While not generally considered one of the best producers in Burgundy, Laboure-Roi, based in the winemaking town of Nuits-Saint-Georges,is one of the largest in the region, selling about 10 million bottles a year. About threequarters of this is exported.

Laboure-Roi is a so-called negotiant, which buys grapes from independent growers and turns the produce into wine. The reported fraud was uncovered when the police compared the firm’s incomings and outgoings.

Eric Lallement, a prosecutor in the Burgundy capital of Dijon, said the firm was suspected of having topped up 500,000 bottles of supposedly fine Burgundy, worth about $3.4 million in sales, with ordinary table wine. In a related scheme, the firm is accused of switching vintage labels to fill customer orders. If, for example, there was no more 2006 Meursault, Laboure-Roi simply put a 2006 label on the 2008 wine from that prestigious village, Lallement said.

Receptionists at Laboure-Roi and at the firm’s lawyer, Emmanuel Touraille in Dijon, said no one was available to comment.

Touraille told a local newspaper, Le Bien Public, that Laboure-Roi, owned by a company called Cottin Freres, whose top executives are the octogenarian brothers Louis and Armand Cottin, was cooperating with the investigation.
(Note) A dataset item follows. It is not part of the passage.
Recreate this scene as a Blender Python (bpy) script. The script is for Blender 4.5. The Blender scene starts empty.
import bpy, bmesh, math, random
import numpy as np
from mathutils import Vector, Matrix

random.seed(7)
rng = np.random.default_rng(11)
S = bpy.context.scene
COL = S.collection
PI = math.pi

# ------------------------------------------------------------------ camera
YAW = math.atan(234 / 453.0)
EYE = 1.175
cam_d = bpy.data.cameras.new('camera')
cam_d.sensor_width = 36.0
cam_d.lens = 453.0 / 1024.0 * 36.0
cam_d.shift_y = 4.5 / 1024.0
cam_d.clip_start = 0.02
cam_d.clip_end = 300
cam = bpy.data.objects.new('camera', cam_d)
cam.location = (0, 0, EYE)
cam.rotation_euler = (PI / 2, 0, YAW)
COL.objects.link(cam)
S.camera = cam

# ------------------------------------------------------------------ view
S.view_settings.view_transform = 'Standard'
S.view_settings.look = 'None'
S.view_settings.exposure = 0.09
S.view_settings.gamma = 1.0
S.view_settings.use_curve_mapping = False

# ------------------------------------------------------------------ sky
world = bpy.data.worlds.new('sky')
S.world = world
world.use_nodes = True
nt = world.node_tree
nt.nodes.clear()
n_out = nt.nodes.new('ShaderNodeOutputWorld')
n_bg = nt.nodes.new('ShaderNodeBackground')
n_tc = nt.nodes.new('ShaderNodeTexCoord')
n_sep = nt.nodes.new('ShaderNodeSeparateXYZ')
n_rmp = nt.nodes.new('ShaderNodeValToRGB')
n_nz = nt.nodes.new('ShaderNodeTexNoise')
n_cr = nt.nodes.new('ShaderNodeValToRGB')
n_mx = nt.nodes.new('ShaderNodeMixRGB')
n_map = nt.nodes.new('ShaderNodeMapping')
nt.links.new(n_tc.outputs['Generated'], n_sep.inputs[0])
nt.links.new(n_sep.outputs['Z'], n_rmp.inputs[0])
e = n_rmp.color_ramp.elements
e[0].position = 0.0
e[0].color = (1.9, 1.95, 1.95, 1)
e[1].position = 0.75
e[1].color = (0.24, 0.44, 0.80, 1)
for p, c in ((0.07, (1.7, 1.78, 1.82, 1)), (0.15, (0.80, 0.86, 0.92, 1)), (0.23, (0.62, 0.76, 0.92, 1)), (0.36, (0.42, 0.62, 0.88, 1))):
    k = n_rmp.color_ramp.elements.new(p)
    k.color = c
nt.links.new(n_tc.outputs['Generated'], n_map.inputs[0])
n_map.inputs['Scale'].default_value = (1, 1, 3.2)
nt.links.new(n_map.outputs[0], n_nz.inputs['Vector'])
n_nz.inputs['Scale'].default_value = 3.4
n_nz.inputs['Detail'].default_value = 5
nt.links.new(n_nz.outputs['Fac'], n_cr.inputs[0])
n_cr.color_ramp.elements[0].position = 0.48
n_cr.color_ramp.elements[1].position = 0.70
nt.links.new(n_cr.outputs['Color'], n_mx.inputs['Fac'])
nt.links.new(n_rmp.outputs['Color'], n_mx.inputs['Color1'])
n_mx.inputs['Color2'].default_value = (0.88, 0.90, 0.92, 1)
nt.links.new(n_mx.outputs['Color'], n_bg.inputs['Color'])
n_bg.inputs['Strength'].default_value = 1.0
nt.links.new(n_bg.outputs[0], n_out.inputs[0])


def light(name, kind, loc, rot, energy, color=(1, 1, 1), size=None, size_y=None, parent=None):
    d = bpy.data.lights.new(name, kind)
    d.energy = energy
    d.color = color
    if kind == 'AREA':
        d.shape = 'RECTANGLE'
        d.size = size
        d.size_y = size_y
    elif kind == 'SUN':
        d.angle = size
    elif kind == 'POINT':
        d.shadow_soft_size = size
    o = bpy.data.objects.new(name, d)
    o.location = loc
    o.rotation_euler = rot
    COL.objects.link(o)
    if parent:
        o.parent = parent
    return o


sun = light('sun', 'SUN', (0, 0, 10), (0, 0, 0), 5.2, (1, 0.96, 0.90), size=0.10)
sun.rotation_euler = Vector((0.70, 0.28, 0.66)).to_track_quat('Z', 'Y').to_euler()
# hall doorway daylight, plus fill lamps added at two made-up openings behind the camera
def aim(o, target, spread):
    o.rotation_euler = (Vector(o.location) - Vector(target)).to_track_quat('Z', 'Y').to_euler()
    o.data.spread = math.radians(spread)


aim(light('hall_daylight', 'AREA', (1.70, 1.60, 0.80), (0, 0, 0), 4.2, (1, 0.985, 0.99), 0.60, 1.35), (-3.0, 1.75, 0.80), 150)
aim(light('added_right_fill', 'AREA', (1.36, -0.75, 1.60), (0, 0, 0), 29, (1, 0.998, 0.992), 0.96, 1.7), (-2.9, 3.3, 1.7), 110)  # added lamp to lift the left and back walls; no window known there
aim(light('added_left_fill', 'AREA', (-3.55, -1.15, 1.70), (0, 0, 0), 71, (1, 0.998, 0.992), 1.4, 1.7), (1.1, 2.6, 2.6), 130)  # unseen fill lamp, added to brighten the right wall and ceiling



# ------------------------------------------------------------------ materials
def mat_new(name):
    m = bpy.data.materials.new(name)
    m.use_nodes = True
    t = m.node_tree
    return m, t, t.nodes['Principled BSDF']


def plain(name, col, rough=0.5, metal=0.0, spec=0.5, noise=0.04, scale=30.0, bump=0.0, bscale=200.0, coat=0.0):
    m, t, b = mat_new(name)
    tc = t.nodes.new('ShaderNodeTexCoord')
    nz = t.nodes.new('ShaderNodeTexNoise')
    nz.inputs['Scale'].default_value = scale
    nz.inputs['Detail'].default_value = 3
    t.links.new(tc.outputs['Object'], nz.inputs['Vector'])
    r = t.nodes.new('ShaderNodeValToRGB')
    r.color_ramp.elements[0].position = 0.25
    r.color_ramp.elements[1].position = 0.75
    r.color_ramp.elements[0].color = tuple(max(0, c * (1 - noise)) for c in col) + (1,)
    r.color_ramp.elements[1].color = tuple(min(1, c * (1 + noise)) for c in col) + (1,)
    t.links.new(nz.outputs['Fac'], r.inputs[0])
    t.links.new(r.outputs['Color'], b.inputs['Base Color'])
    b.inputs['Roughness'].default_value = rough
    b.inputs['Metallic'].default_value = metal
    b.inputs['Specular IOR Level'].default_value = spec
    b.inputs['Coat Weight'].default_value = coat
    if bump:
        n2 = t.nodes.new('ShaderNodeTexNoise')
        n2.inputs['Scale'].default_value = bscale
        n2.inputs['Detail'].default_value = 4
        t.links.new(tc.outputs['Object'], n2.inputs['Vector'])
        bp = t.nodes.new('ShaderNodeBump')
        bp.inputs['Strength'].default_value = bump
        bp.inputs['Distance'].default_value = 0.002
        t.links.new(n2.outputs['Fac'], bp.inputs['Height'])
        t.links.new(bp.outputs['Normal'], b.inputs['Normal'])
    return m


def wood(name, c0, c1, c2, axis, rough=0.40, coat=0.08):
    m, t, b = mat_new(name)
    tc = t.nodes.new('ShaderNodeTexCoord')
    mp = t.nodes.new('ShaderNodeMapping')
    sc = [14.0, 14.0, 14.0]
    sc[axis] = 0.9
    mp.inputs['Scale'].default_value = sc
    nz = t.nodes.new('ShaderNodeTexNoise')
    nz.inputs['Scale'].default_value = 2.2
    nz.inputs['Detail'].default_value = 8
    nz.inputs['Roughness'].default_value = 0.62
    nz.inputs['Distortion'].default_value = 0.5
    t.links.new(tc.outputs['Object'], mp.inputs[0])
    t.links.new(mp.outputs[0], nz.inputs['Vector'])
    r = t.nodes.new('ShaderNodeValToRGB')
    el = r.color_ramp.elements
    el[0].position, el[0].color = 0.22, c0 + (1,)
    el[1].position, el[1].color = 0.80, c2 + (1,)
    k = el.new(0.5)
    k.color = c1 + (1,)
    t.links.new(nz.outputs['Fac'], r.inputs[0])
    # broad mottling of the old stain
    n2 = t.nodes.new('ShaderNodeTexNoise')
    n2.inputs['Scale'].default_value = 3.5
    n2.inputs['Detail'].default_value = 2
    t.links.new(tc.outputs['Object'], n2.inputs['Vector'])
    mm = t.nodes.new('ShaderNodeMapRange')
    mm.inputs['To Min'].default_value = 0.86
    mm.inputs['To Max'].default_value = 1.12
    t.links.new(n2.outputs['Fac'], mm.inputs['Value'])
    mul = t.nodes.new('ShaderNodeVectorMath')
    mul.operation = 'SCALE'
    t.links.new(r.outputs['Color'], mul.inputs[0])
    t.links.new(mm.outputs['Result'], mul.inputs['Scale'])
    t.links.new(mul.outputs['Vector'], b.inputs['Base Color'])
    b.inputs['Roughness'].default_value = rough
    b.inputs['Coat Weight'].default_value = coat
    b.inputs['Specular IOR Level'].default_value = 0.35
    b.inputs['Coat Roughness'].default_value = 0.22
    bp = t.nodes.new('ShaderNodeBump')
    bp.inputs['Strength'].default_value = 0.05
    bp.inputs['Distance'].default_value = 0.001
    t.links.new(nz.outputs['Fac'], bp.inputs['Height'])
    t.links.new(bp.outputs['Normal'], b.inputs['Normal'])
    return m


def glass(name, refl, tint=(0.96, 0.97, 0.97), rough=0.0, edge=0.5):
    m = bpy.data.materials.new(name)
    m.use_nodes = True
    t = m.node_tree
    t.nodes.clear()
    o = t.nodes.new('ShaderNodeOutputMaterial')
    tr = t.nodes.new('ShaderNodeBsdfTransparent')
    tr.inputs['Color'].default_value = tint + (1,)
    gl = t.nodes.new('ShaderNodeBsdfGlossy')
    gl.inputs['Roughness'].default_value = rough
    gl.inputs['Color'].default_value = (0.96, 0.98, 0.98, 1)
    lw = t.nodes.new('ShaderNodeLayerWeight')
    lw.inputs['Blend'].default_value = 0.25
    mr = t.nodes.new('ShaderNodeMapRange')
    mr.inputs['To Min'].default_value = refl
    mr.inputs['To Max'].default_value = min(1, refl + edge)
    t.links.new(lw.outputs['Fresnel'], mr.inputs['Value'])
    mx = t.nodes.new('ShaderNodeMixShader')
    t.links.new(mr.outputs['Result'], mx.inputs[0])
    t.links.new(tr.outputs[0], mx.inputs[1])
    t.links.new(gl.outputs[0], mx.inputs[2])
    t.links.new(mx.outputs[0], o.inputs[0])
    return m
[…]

The incidents in question occurred more than three years ago, he added.

“There were some thingsthat were not correct at the time, but we have rectified them all,” Touraille said.

That explanation has not satisfied the Burgundy Wine Board, which represents about 4,000 producers in the region. Concerned about the possible damage to the image of Burgundy, the board has moved to join the case against Laboure-Roi as a civil party, which would give it access to the prosecutors’ files.